Published On: January 28th, 2023Categories: Hawaii News

A state Supreme Court ruling removed the option of using preliminary hearings instead of grand juries. Prosecutors want that option back.

Prosecutors may regain the ability to charge people with felonies through preliminary hearings as well as grand juries under a bill that passed its first hearing on Friday.

The effort comes more than four months after a state Supreme Court ruling that a grand jury must hear each case before a defendant can be taken to trial. That reversed four decades of practice in which prosecutors were able to use both options and invalidated dozens of cases, including some involving violent criminals.

Prosecutors warned public safety was at risk and asked state lawmakers to step in.

“The Supreme Court, I think, threw the whole system for a loop,” Honolulu Prosecutor Steve Alm testified Friday during the initial hearing for Senate Bill 36. The Senate Judiciary Committee approved the bill unanimously.

Chair Judiciary Karl Rhoads during mail in ballot hearing held in room 016 at the Capitol.
State Sen. Karl Rhoads says he spent two months coming up with a compromise between prosecutors and defense attorneys for SB36. (Cory Lum/Civil Beat/2019)

The state Supreme Court ruled in the State v. Obrero case that state law, which does not allow indictment through preliminary hearings, was at odds with the state constitution, which does allow it.

SB 36 would fix that by adding the ability for people to be tried and sentenced “for certain alleged felony offenses through the complaint and preliminary hearing process, indictment by grand jury, or by written information.”

In a nod to concerns that prosecutors could use preliminary hearings to bypass the grand jury process, the bill would limit how many times prosecutors can attempt to initiate charges.

This was a key issue in the the State v. Obrero case, when a grand jury declined to charge Richard Obrero. The prosecutor’s office then found a judge to agree to charges through a preliminary hearing.

“I understand the Legislature’s trying to strike a balance here,” said Thomas Otake, Obrero’s defense attorney. 

Alm said it’s important for prosecutors to have the option of bringing a case before a preliminary hearing, where a judge would be the sole decider, instead of always having to prove to a grand jury of 16 people that there’s enough evidence to charge somebody.

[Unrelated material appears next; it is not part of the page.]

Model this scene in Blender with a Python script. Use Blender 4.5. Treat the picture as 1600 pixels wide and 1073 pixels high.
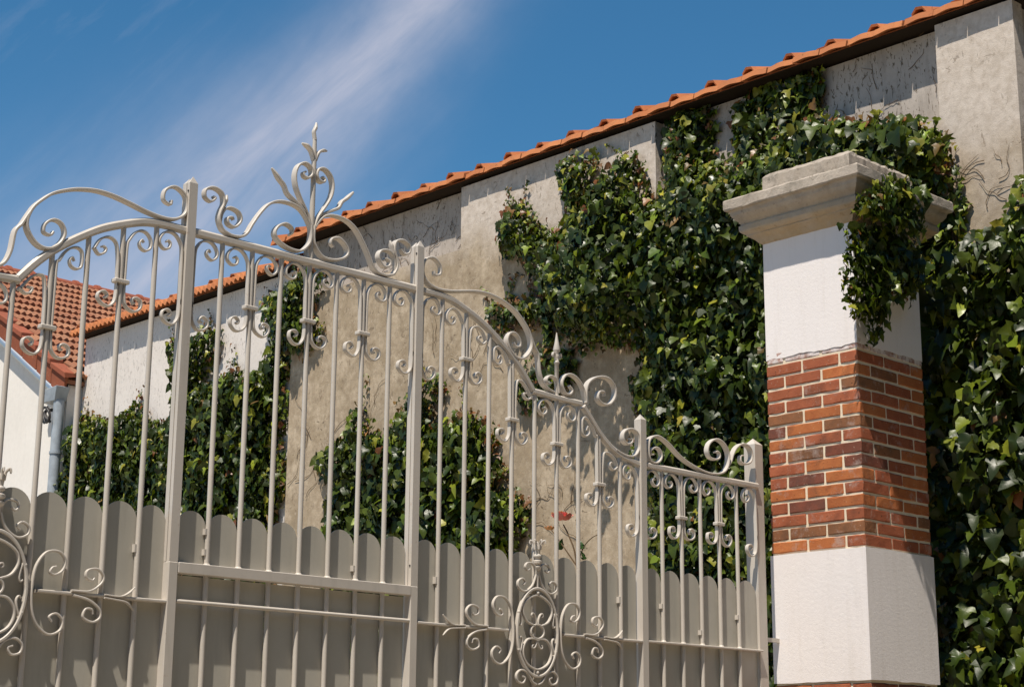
import bpy, bmesh, math, random
import numpy as np
from mathutils import Vector, Matrix

for o in list(bpy.data.objects):
    bpy.data.objects.remove(o, do_unlink=True)
scn = bpy.context.scene
COL = scn.collection
R = math.radians
H = 1.65                      # eye height above the ground

# ------------------------------------------------------------------ camera
cam_d = bpy.data.cameras.new('camera'); cam = bpy.data.objects.new('camera', cam_d); COL.objects.link(cam)
scn.camera = cam
cam_d.sensor_fit = 'HORIZONTAL'; cam_d.sensor_width = 36.0
cam_d.lens = 36.0 * 2688.14 / 1600.0
cam_d.clip_start = 0.05; cam_d.clip_end = 3000
YAW, PITCH, ROLL = 0.804165, 0.243046, 0.007652
f_ = Vector((math.cos(PITCH)*math.cos(YAW), math.cos(PITCH)*math.sin(YAW), math.sin(PITCH)))
r_ = Vector((math.sin(YAW), -math.cos(YAW), 0)); u_ = r_.cross(f_)
r2 = r_*math.cos(ROLL) + u_*math.sin(ROLL); u2 = u_*math.cos(ROLL) - r_*math.sin(ROLL)
m = Matrix(((r2.x, u2.x, -f_.x, 0), (r2.y, u2.y, -f_.y, 0), (r2.z, u2.z, -f_.z, H), (0, 0, 0, 1)))
cam.matrix_world = m

# ------------------------------------------------------------------ sky, sun, exposure
AZ, EL = R(20.5), R(65.7)
SUN = Vector((-math.cos(EL)*math.cos(AZ), -math.cos(EL)*math.sin(AZ), math.sin(EL)))
world = bpy.data.worlds.new('World'); scn.world = world; world.use_nodes = True
def build_world():
    nt = world.node_tree; nt.nodes.clear(); N = nt.nodes.new; L = nt.links.new
    out = N('ShaderNodeOutputWorld'); bg = N('ShaderNodeBackground'); bg.inputs['Strength'].default_value = 0.080
    sky = N('ShaderNodeTexSky'); sky.sky_type = 'NISHITA'; sky.sun_disc = False
    sky.sun_elevation = EL; sky.sun_rotation = math.atan2(SUN.x, SUN.y)
    sky.air_density = 1.0; sky.dust_density = 0.05; sky.ozone_density = 6.0; sky.altitude = 60
    hs = N('ShaderNodeHueSaturation'); hs.inputs['Saturation'].default_value = 1.2; hs.inputs['Hue'].default_value = 0.488; L(sky.outputs[0], hs.inputs['Color'])
    tc = N('ShaderNodeTexCoord')
    def math_(op, a, b=None, c=None, clamp=False):
        n = N('ShaderNodeMath'); n.operation = op; n.use_clamp = clamp
        for i, v in enumerate((a, b, c)):
            if v is None: continue
            if isinstance(v, (int, float)): n.inputs[i].default_value = v
            else: L(v, n.inputs[i])
        return n.outputs[0]
    def dot(vec):
        n = N('ShaderNodeVectorMath'); n.operation = 'DOT_PRODUCT'; L(tc.outputs['Generated'], n.inputs[0]); n.inputs[1].default_value = vec
        return n.outputs['Value']
    a = Vector((0.5999, 0.6776, 0.4254)).normalized(); b = Vector((0.505, 0.8150, 0.2800)).normalized()
    nrm = a.cross(b).normalized(); along = (b - a).normalized(); across = nrm
    # stretched coordinates: u along the streak, v across it
    cmb = N('ShaderNodeCombineXYZ')
    L(math_('MULTIPLY', dot(along), 3.0), cmb.inputs[0]); L(math_('MULTIPLY', dot(across), 14.0), cmb.inputs[1]); L(math_('MULTIPLY', dot(along.cross(across)), 3.0), cmb.inputs[2])
    def noise(scale, det, rough, vec=None, dist=0.0):
        n = N('ShaderNodeTexNoise'); n.inputs['Scale'].default_value = scale; n.inputs['Detail'].default_value = det
        n.inputs['Roughness'].default_value = rough; n.inputs['Distortion'].default_value = dist
        L(vec if vec is not None else tc.outputs['Generated'], n.inputs['Vector']); return n.outputs['Fac']
    fib = noise(2.2, 7, 0.62, cmb.outputs[0], 0.35)
    wob = noise(7.0, 5, 0.6)
    soft = noise(4.0, 3, 0.5)
    d = math_('ABSOLUTE', math_('ADD', math_('ADD', dot(nrm), -0.004), math_('MULTIPLY', math_('SUBTRACT', wob, 0.5), 0.06)))
    # wider towards the horizon end
    t = math_('SUBTRACT', dot(along), float(a.dot(along)))
    wid = math_('MAXIMUM', math_('ADD', math_('MULTIPLY', t, 0.12), 0.025), 0.012)
    core = math_('EXPONENT', math_('MULTIPLY', math_('POWER', math_('DIVIDE', d, wid), 1.6), -1.0))
    fr = N('ShaderNodeMapRange'); fr.inputs['From Min'].default_value = 0.30; fr.inputs['From Max'].default_value = 0.72; fr.inputs['To Min'].default_value = 0.42; L(fib, fr.inputs['Value'])
    streak = math_('MULTIPLY', core, fr.outputs[0])
    # thin wisps elsewhere over the whole sky
    mr = N('ShaderNodeMapRange'); mr.inputs['From Min'].default_value = 0.52; mr.inputs['From Max'].default_value = 0.85
    L(fib, mr.inputs['Value'])
    mr2 = N('ShaderNodeMapRange'); mr2.inputs['From Min'].default_value = 0.5; mr2.inputs['From Max'].default_value = 0.8; L(soft, mr2.inputs['Value'])
    wisp = math_('MULTIPLY', math_('MULTIPLY', mr.outputs[0], mr2.outputs[0]), 0.40)
    fac = math_('ADD', math_('MULTIPLY', streak, 0.86), wisp, clamp=True)
    mix = N('ShaderNodeMix'); mix.data_type = 'RGBA'
    L(fac, mix.inputs[0]); L(hs.outputs[0], mix.inputs[6]); mix.inputs[7].default_value = (5.6, 5.6, 6.5, 1)
    L(mix.outputs[2], bg.inputs['Color']); L(bg.outputs[0], out.inputs[0])
build_world()
sl = bpy.data.lights.new('sun', 'SUN'); sl.energy = 4.75; sl.angle = R(0.53); sl.color = (1.0, 0.925, 0.81)
sun = bpy.data.objects.new('sun', sl); COL.objects.link(sun); sun.location = SUN*40
sun.rotation_euler = (-SUN).to_track_quat('-Z', 'Y').to_euler()
vs = scn.view_settings; vs.view_transform = 'Standard'; vs.look = 'None'; vs.exposure = 0.45; vs.gamma = 1.0; vs.use_curve_mapping = False
scn.cycles.max_bounces = 8; scn.cycles.diffuse_bounces = 4; scn.cycles.glossy_bounces = 3; scn.cycles.transparent_max_bounces = 6
scn.cycles.use_denoising = True

# ------------------------------------------------------------------ materials
def mat(name, col=(0.5, 0.5, 0.5), rough=0.7, spec=0.4, metal=0.0):
    m = bpy.data.materials.new(name); m.use_nodes = True
    b = m.node_tree.nodes['Principled BSDF']
    b.inputs['Base Color'].default_value = (*col, 1); b.inputs['Roughness'].default_value = rough
    b.inputs['Specular IOR Level'].default_value = spec; b.inputs['Metallic'].default_value = metal
    return m
class NT:
    def __init__(s, m):
        s.nt = m.node_tree; s.b = s.nt.nodes['Principled BSDF']; s.out = s.nt.nodes['Material Output']
        s.tc = s.n('ShaderNodeTexCoord')
    def n(s, t): return s.nt.nodes.new(t)
    def l(s, a, b): s.nt.links.new(a, b)
    def coords(s, scale=(1, 1, 1), gen='Object', rot=(0, 0, 0)):
        if gen == 'World':
            g = s.n('ShaderNodeNewGeometry'); src = g.outputs['Position']
        else: src = s.tc.outputs[gen]
        mp = s.n('ShaderNodeMapping'); mp.inputs['Scale'].default_value = scale; mp.inputs['Rotation'].default_value = rot
        s.l(src, mp.inputs[0]); return mp.outputs[0]
    def noise(s, scale, det=4, rough=0.55, vec=None, dist=0.0, out='Fac'):
        n = s.n('ShaderNodeTexNoise'); n.inputs['Scale'].default_value = scale; n.inputs['Detail'].default_value = det
        n.inputs['Roughness'].default_value = rough; n.inputs['Distortion'].default_value = dist
        if vec is not None: s.l(vec, n.inputs['Vector'])
        return n.outputs[out]
    def ramp(s, fac, stops):
        r = s.n('ShaderNodeValToRGB'); e = r.color_ramp.elements
        while len(e) < len(stops): e.new(0.5)
        for i, (p, c) in enumerate(stops):
            e[i].position = p; e[i].color = (*c, 1) if len(c) == 3 else c
        s.l(fac, r.inputs[0]); return r.outputs[0]
    def rng(s, v, a, b, c=0.0, d=1.0):
        n = s.n('ShaderNodeMapRange'); n.inputs['From Min'].default_value = a; n.inputs['From Max'].default_value = b
        n.inputs['To Min'].default_value = c; n.inputs['To Max'].default_value = d; s.l(v, n.inputs['Value']); return n.outputs[0]
    def mth(s, op, a, b, clamp=False):
        n = s.n('ShaderNodeMath'); n.operation = op; n.use_clamp = clamp
        for i, v in enumerate((a, b)):
            if isinstance(v, (int, float)): n.inputs[i].default_value = v
            else: s.l(v, n.inputs[i])
        return n.outputs[0]
    def mix(s, fac, a, b, mode='MIX'):
        n = s.n('ShaderNodeMix'); n.data_type = 'RGBA'; n.blend_type = mode
        for i, v in ((0, fac), (6, a), (7, b)):
            if isinstance(v, (int, float)): n.inputs[i].default_value = v
            elif isinstance(v, tuple): n.inputs[i].default_value = (*v, 1) if len(v) == 3 else v
            else: s.l(v, n.inputs[i])
        return n.outputs[2]
    def bump(s, h, strength=0.3, dist=0.01):
        b = s.n('ShaderNodeBump'); b.inputs['Strength'].default_value = strength; b.inputs['Distance'].default_value = dist
        s.l(h, b.inputs['Height']); s.l(b.outputs[0], s.b.inputs['Normal'])
    def color(s, c): s.l(c, s.b.inputs['Base Color'])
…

Grand juries don’t include cross examination of the defendant, so while they often move quicker than a preliminary hearing, their transcripts are inadmissible for trial. 

Alm said this can be challenging for sensitive cases regarding things like domestic violence. If a grand jury were used to initiate charges and the victim fled in fear before the main trial, it would effectively halt the court proceeding.

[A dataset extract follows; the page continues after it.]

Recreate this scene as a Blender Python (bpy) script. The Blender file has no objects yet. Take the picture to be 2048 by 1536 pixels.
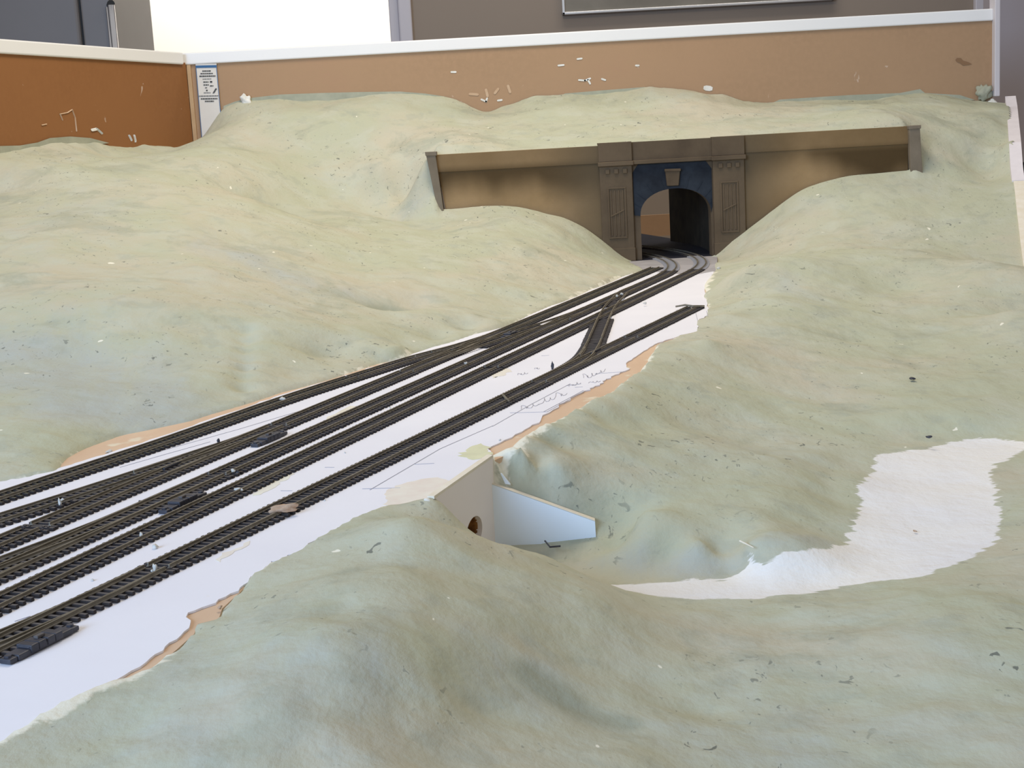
import bpy, bmesh, math, random
import numpy as np
from mathutils import Vector, Matrix
random.seed(7); rng = np.random.default_rng(7)

# ------------------------------------------------------------------ camera
F = 2800.0; H = 0.263                       # focal length in pixels of a 2048 wide frame; lens height over the track bed
RHO = math.atan(.055); AL = math.atan(487/2800.)
fw = np.array([0, math.cos(AL), -math.sin(AL)]); vv = np.array([0, math.sin(AL), math.cos(AL)]); xx = np.array([1., 0, 0])
RR = math.cos(RHO)*xx - math.sin(RHO)*vv; UU = math.sin(RHO)*xx + math.cos(RHO)*vv
CC = np.array([0, 0, H])
scene = bpy.context.scene
col = scene.collection
cam = bpy.data.cameras.new('camera'); cam.sensor_width = 36; cam.lens = 36*F/2048; cam.clip_start = .02; cam.clip_end = 60
camo = bpy.data.objects.new('camera', cam); col.objects.link(camo); scene.camera = camo
camo.matrix_world = Matrix(((RR[0], UU[0], -fw[0], 0), (RR[1], UU[1], -fw[1], 0), (RR[2], UU[2], -fw[2], H), (0, 0, 0, 1)))

# ------------------------------------------------------------------ light and exposure
scene.view_settings.view_transform = 'Standard'; scene.view_settings.look = 'None'
scene.view_settings.gamma = 1; scene.view_settings.exposure = .13; scene.view_settings.use_curve_mapping = False
world = bpy.data.worlds.new('world'); scene.world = world; world.use_nodes = True
world.node_tree.nodes['Background'].inputs[0].default_value = (1.0, .97, .95, 1)
world.node_tree.nodes['Background'].inputs[1].default_value = .34
def area(name, loc, tgt, sx, sy, color, power):
    l = bpy.data.lights.new(name, 'AREA'); l.shape = 'RECTANGLE'; l.size = sx; l.size_y = sy; l.color = color; l.energy = power
    o = bpy.data.objects.new(name, l); col.objects.link(o); o.location = loc
    o.rotation_euler = (Vector(tgt)-Vector(loc)).to_track_quat('-Z', 'Y').to_euler()
    return o
area('window_light', (-1.9, -1.6, 1.15), (0.0, 1.2, 0), 1.8, 1.3, (.46, .67, 1.0), 112)
area('ceiling_lamp_light', (-.05, 2.4, 1.85), (-.25, 2.4, 0), .9, .6, (1.0, .89, .72), 23)
area('back_wall_fill_light', (.6, 4.3, 2.3), (.6, 5.2, 0.5), 1.6, .5, (1.0, .93, .84), 13)  # unseen fill, added to brighten the back wall
area('next_room_light', (-1.3, 7.0, 2.2), (-1.5, 8.2, .6), 1.2, 1.0, (1.0, .95, .88), 60)

# ------------------------------------------------------------------ pixel helpers (a pixel of the photograph -> a point at its own real distance)
def ray(px, py): return fw + RR*(px-1024)/F + UU*(768-py)/F
def at_z(px, py, z=0.):
    d = ray(px, py); return CC + d*((z-H)/d[2])
def at_y(px, py, y):
    d = ray(px, py); return CC + d*(y/d[1])
def at_wall(px, py, p, q):                  # the vertical plane through plan points p and q
    d = ray(px, py); n = np.array([q[1]-p[1], p[0]-q[0]])
    t = (n @ (np.array(p[:2])))/(n @ d[:2]); return CC + d*t

# ------------------------------------------------------------------ object helpers
def tag(o, label=None, cat=None, group=None, kind=None):
    if label: o['label'] = label
    if cat: o['category'] = cat
    if group: o['group'] = group
    if kind: o['kind'] = kind
    return o
def thing(name, label, cat, loc=(0, 0, 0), rz=0, group=None):
    o = bpy.data.objects.new(name, None); col.objects.link(o); o.location = loc; o.rotation_euler = (0, 0, rz)
    o.empty_display_size = .02
    return tag(o, label, cat, group)
class MB:
    def __init__(s): s.v = []; s.f = []; s.m = []
    def add(s, verts, faces, mi=0):
        b = len(s.v); s.v += [tuple(map(float, p)) for p in verts]; s.f += [tuple(b+i for i in f) for f in faces]; s.m += [mi]*len(faces); return s
    def hexa(s, a, b, mi=0):                # two matching quads (bottom, top)
        return s.add(list(a)+list(b), [(3, 2, 1, 0), (4, 5, 6, 7), (0, 1, 5, 4), (1, 2, 6, 5), (2, 3, 7, 6), (3, 0, 4, 7)], mi)
    def box(s, x0, x1, y0, y1, z0, z1, mi=0):
        return s.hexa([(x0, y0, z0), (x1, y0, z0), (x1, y1, z0), (x0, y1, z0)], [(x0, y0, z1), (x1, y0, z1), (x1, y1, z1), (x0, y1, z1)], mi)
    def prism(s, poly, off, mi=0):          # a planar polygon pushed along a vector
        n = len(poly); p = [np.array(q, float) for q in poly]; q = [a+np.array(off, float) for a in p]
        return s.add(p+q, [tuple(range(n))[::-1], tuple(range(n, 2*n))]+[(i, (i+1) % n, n+(i+1) % n, n+i) for i in range(n)], mi)
    def tube(s, pts, r, n=6, mi=0, cap=True):
        pts = [np.array(p, float) for p in pts]; rings = []
        for i, p in enumerate(pts):
            t = pts[min(i+1, len(pts)-1)]-pts[max(i-1, 0)]; t /= (np.linalg.norm(t)+1e-12)
            a = np.cross(t, (0, 0, 1.)) if abs(t[2]) < .9 else np.cross(t, (1., 0, 0)); a /= np.linalg.norm(a); b = np.cross(a, t)
            rr = r[i] if hasattr(r, '__len__') else r
            rings += [p+rr*(math.cos(2*math.pi*k/n)*a+math.sin(2*math.pi*k/n)*b) for k in range(n)]
        fs = [(i*n+k, i*n+(k+1) % n, (i+1)*n+(k+1) % n, (i+1)*n+k) for i in range(len(pts)-1) for k in range(n)]
        if cap: fs += [tuple(range(n))[::-1], tuple(range((len(pts)-1)*n, len(pts)*n))]
        return s.add(rings, fs, mi)
    def mesh(s, name):
        me = bpy.data.meshes.new(name); me.from_pydata(s.v, [], s.f); me.polygons.foreach_set('material_index', s.m)
        bm = bmesh.new(); bm.from_mesh(me); bmesh.ops.recalc_face_normals(bm, faces=bm.faces); bm.to_mesh(me); bm.free()
        return me
    def build(s, name, mats, parent=None, bevel=0, smooth=False, loc=(0, 0, 0), segs=2):
        me = s.mesh(name)
        for m in (mats if isinstance(mats, (list, tuple)) else [mats]): me.materials.append(m)
        return put(name, me, parent, loc, 0, bevel, smooth, segs)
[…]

But if a preliminary trial were used – which does offer cross-examination – “we can introduce the transcript into evidence and do the case even without the victim,” said Alm.

The need to convene grand juries to go back over cases that were invalidated by the Supreme Court’s decision — 174 just on Oahu — also has been slow-going and created a backlog, Alm said.

So far, he testified, his office has whittled down only about 100 of those cases even as new cases arise.

Otake said he appreciates to need for efficiency and the bill’s intent to square Hawaii law with the state constitution.

The defense attorney also welcomed a provision in the bill that would prevent prosecutors from experimenting with different indictment methods.

Basically, if a grand jury refuses to charge somebody with a felony, the bill prevents the prosecutor from simply reattempting charges through a preliminary trial without any new evidence. 

But Otake argues the most serious felony charges – which carry the heaviest potential punishments – should always have to go through a grand jury as a check on the state’s “immense” power to imprison people.

“The constitution was meant to provide rights and protections to citizens. It’s not about providing rights and options to prosecutors,” he said.

Alm’s office had pleaded for a special legislative session in September to pass a bill like this –  to no avail. But the judiciary committee’s chair, Sen. Karl Rhoads, was ready with a bill to consider early this session, the culmination of two months compromising with prosecutors and defense attorneys and “at least five different actually written versions,” he said.